The group, established in 2006, started working together to prepare in case of an attack using weapons of mass destruction.

Japan has a history of these attacks. The U.S. dropped atomic bombs on two cities during World War II; a religious cult detonated sarin gas in Tokyo’s railways in 1995; and North Korea has postured with ballistic missile testing over the country’s northern island.

"We practice chemical and radiological attacks most often," said Lt. Cmdr. Alan Ross, an audiologist. "We tell our people that we have to be prepared as these things have happened here and very recently."

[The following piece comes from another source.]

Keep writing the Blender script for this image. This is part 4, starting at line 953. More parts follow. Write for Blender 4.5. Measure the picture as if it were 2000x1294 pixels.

Visitors also witnessed "hot zone operations" where firefighters battled the poisoned area itself at Commander U.S. Naval Forces Japan’s Regional Fire Department.

Much of the equipment showcased in the demonstration — new breathing apparatuses that purify carbon monoxide buildup, easier-to-wear protective suits — was bought through "Joint Project Manager, Guardian," a DOD initiative that allows military bases to "rapidly acquire" commercial systems and equipment geared to function in case of a terrorist attack using WMD, said Peter Novick, Yokosuka’s emergency management officer.

Worldwide, Guardian’s Installation Protection Program began with $91 million in 2005; by fiscal 2011, the program will run about $300 million for equipment, operation and maintenance at 200 military bases, according to the DOD Web site.

Yokosuka received about $3.5 million in equipment through the Installation Protection Program, Novick said. Equipment started arriving last year and more is on the way, including a community-wide speaker system, Novick said.

Other Navy bases in Japan will also see new equipment this year and next, Novick said.

"This has allowed us to ‘plus-up’ very rapidly," Novick said. "This is the best equipment we could find."